I do have some sympathy with Dalglish in that I thought that Liverpool were genuinely unlucky over the course of the season and are probably a better team than the league table suggests. Although he clearly damaged his reputation over the Suarez affair.
Unless FSG completely switch off the transfer funds I think the job will be attractive to potential managers because they've got something to work with.
To be fair, until King left it was working, the problem in the first season was that we didn't replace King's hard work or aerial ability up front.
It's still a poor approach to football, and the mark of a poor manager that once you took one player out of the side he couldn't come up with a different setup to get results.
Goochie wrote:
On the manager, Barmby should never have got the job full time in the first place, he should have played til the end of the season and become our assistant. The names kicking around for any job at our sort of level are the same every time, the likes of Davies and Blackwell; managers who have failed at this level numerous times and are on their way down. I've seen Lee Clark linked with us, not sure what I'd make of him, but would prefer him to Blackwell or Davies!

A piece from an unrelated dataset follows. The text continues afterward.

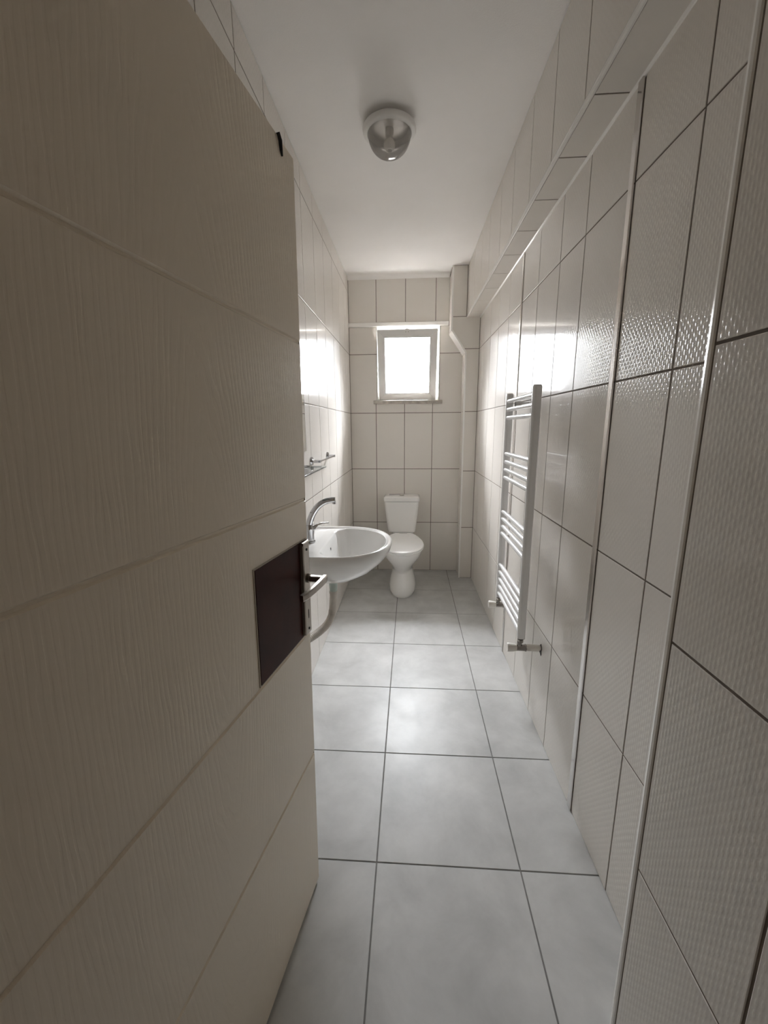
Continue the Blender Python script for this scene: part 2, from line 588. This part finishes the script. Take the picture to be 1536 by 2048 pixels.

Barmby didn't even want the job, but he stepped in because neither did anyone else and they were desperate. To reward him for trying to get them out of a hole, they've then sacked him for saying he needs money if they want to progress any further, ending his playing career and leaving him in limbo as a coach. There's a good reason why decent managers won't be interested and Warren Joyce would rather coach Manchester United's kids, and it's the simple fact that Hull City boss is just not a very good job to have at the moment.
AVB Played 27 Won 13 Drawn 7 Lost 6 Average Points Per Game - 1.7 Average Goals Per Game - 1.74 Average Goals Against Per Game - 1.18 League Position (when sacked) 5th (3 points behind 4th)
Di Matteo
Played 10 Won 4 Drawn 3 Lost 3 Average Points Per Game - 1.5 Average Goals Per Game - 1.6 Average Goals Against Per Game - 1.3 League Position - 6th (5 points off 4th)
Liverpool would do well with AVB - realtively young squad that he can influence and get them to play his way, something the old guard at Chelsea resisted
In the Pride Lands of Anfield, a Scot rules over the other animals as king. As king Kenneth shows the lands to his new sons (Downing, Henderson and Adam), he tells them they cannot go to a shadowy place beyond the borders (Champions League Qualification). Later that season, their envious uncle Roy tells him that the shadowy place is in fact a Trophy Graveyard. The trio’s curiosity is piqued they convince their team mates to come with him. At the trophy graveyard, the players are attacked by three dogs of war before King Kenneth rescues them. The dogs are in fact friends of Roy, who then plotted with them to take over the Pride Lands of Anfield.
On Roys orders, the dogs stampede a large pack of Evertonians into Anfield Road where the Liverpool squad were training. King Kenneth rescues the squad, but as he attempts to flee by climbing the Stanley Park walls, Roy throws his ‘brother’ back into the stampede and stating “Long Live the King!” After Suarez finds ‘the Kings’ body on Anfield Road, Roy tricks him into thinking that the Kings death is his fault, and afterwards advises him to run away to Uruguay and to never come back. As Suarez leaves, Roy orders the dogs to go after Suarez, but the rat is able to escape. Roy then announces to the pride that both King Kenneth and Suarez were killed and Roy steps forward as the new king (of England).
It's still a poor approach to football, and the mark of a poor manager that once you took one player out of the side he couldn't come up with a different setup to get results.
I dunno about that, in our promotion season we played some really good stuff, there wasn't an out an out target man but we didn't mess about at the back with it either. I'll always look back on the Brown years with a smile, and would have given him until the end of the season to try and get us safe, which was doable at the time, but then Dowie came in an that was it.
carl_spackler wrote:
Barmby didn't even want the job, but he stepped in because neither did anyone else and they were desperate. To reward him for trying to get them out of a hole, they've then sacked him for saying he needs money if they want to progress any further, ending his playing career and leaving him in limbo as a coach. There's a good reason why decent managers won't be interested and Warren Joyce would rather coach Manchester United's kids, and it's the simple fact that Hull City boss is just not a very good job to have at the moment.
Barmby did an OK job, but if they'd said they were sacking him for footballing reasons I'd have been OK with that, we were 3 points off the automatics in February, we ended about 20 points off, including a spell losing to Coventry, Millwall and Pompey without even troubling their keepers. I think Joyce knows he has a secure job at United, whereas back in first team football he'd be under constant pressure, I'm not sure that's for him.